** start of Given data **
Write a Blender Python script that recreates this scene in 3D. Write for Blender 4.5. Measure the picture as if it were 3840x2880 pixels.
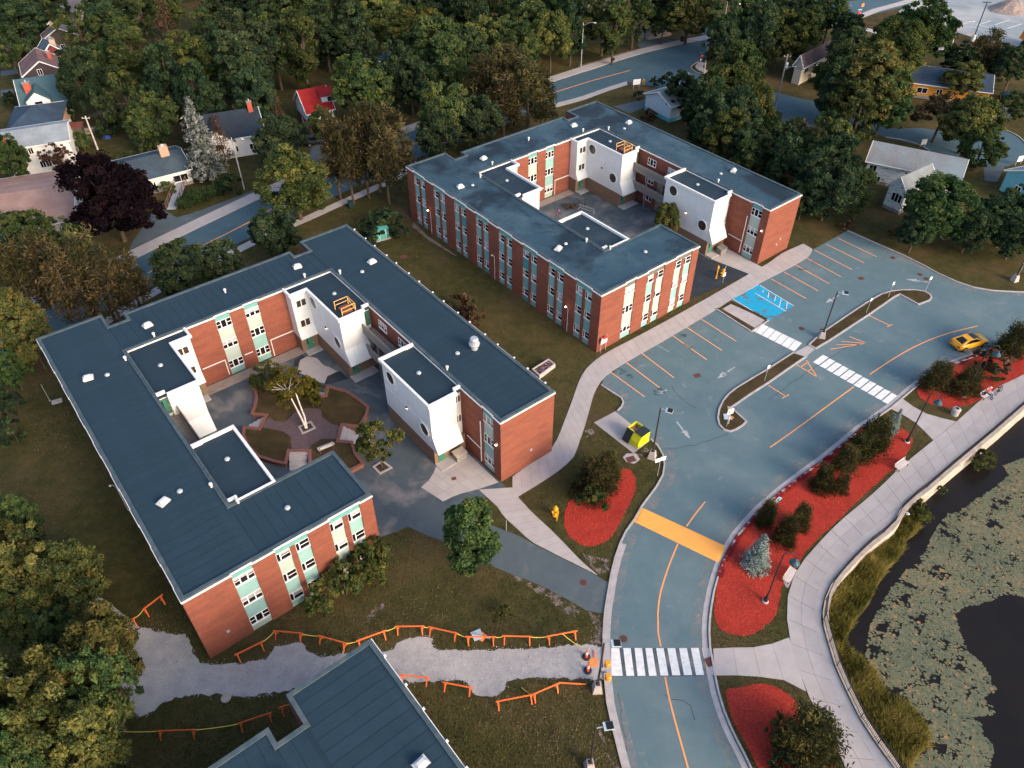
import bpy, bmesh, math, random
import numpy as np
from mathutils import Vector, Matrix
from mathutils.geometry import tessellate_polygon
for _o in list(bpy.data.objects): bpy.data.objects.remove(_o)
S = bpy.context.scene
COL = S.collection
R = math.radians
# ---------------------------------------------------------------- camera
cam_d = bpy.data.cameras.new('camera'); cam = bpy.data.objects.new('camera', cam_d); COL.objects.link(cam)
cam.location = (0, 0, 62.0)
cam.rotation_euler = (R(90 - 42.108), R(0.05), 0)
cam_d.sensor_width = 36.0; cam_d.lens = 36.0 * 2905.6 / 3840
cam_d.clip_start = 1.0; cam_d.clip_end = 6000
S.camera = cam
# ---------------------------------------------------------------- light
SUN_AZ = R(-42); SUN_EL = R(24)      # azimuth measured from +X, counter-clockwise
W = bpy.data.worlds.new('World'); S.world = W; W.use_nodes = True
nt = W.node_tree; nt.nodes.clear()
sky = nt.nodes.new('ShaderNodeTexSky'); sky.sky_type = 'NISHITA'; sky.sun_disc = False
sky.sun_elevation = SUN_EL; sky.sun_rotation = math.pi / 2 - SUN_AZ
sky.air_density = 1.0; sky.dust_density = 3.2; sky.ozone_density = 1.3
bg = nt.nodes.new('ShaderNodeBackground'); bg.inputs[1].default_value = 0.15
wo = nt.nodes.new('ShaderNodeOutputWorld')
nt.links.new(sky.outputs[0], bg.inputs[0]); nt.links.new(bg.outputs[0], wo.inputs[0])
sun_d = bpy.data.lights.new('sun', 'SUN'); sun_d.energy = 1.1; sun_d.angle = R(24); sun_d.color = (1.0, 0.74, 0.52)
sun = bpy.data.objects.new('sun', sun_d); COL.objects.link(sun)
sun.rotation_euler = Vector((math.cos(SUN_AZ) * math.cos(SUN_EL), math.sin(SUN_AZ) * math.cos(SUN_EL), math.sin(SUN_EL))).to_track_quat('Z', 'Y').to_euler()
S.view_settings.view_transform = 'Standard'; S.view_settings.look = 'None'
S.view_settings.exposure = 1.25; S.view_settings.gamma = 1.0; S.view_settings.use_curve_mapping = False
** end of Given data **
_Short exercise_.
Set the listing down in full and exactly. Pictures within it should not appear in the copy.

_Exercise answer_.
Write a Blender Python script that recreates this scene in 3D. Write for Blender 4.5. Measure the picture as if it were 3840x2880 pixels.
import bpy, bmesh, math, random
import numpy as np
from mathutils import Vector, Matrix
from mathutils.geometry import tessellate_polygon
for _o in list(bpy.data.objects): bpy.data.objects.remove(_o)
S = bpy.context.scene
COL = S.collection
R = math.radians
# ---------------------------------------------------------------- camera
cam_d = bpy.data.cameras.new('camera'); cam = bpy.data.objects.new('camera', cam_d); COL.objects.link(cam)
cam.location = (0, 0, 62.0)
cam.rotation_euler = (R(90 - 42.108), R(0.05), 0)
cam_d.sensor_width = 36.0; cam_d.lens = 36.0 * 2905.6 / 3840
cam_d.clip_start = 1.0; cam_d.clip_end = 6000
S.camera = cam
# ---------------------------------------------------------------- light
SUN_AZ = R(-42); SUN_EL = R(24)      # azimuth measured from +X, counter-clockwise
W = bpy.data.worlds.new('World'); S.world = W; W.use_nodes = True
nt = W.node_tree; nt.nodes.clear()
sky = nt.nodes.new('ShaderNodeTexSky'); sky.sky_type = 'NISHITA'; sky.sun_disc = False
sky.sun_elevation = SUN_EL; sky.sun_rotation = math.pi / 2 - SUN_AZ
sky.air_density = 1.0; sky.dust_density = 3.2; sky.ozone_density = 1.3
bg = nt.nodes.new('ShaderNodeBackground'); bg.inputs[1].default_value = 0.15
wo = nt.nodes.new('ShaderNodeOutputWorld')
nt.links.new(sky.outputs[0], bg.inputs[0]); nt.links.new(bg.outputs[0], wo.inputs[0])
sun_d = bpy.data.lights.new('sun', 'SUN'); sun_d.energy = 1.1; sun_d.angle = R(24); sun_d.color = (1.0, 0.74, 0.52)
sun = bpy.data.objects.new('sun', sun_d); COL.objects.link(sun)
sun.rotation_euler = Vector((math.cos(SUN_AZ) * math.cos(SUN_EL), math.sin(SUN_AZ) * math.cos(SUN_EL), math.sin(SUN_EL))).to_track_quat('Z', 'Y').to_euler()
S.view_settings.view_transform = 'Standard'; S.view_settings.look = 'None'
S.view_settings.exposure = 1.25; S.view_settings.gamma = 1.0; S.view_settings.use_curve_mapping = False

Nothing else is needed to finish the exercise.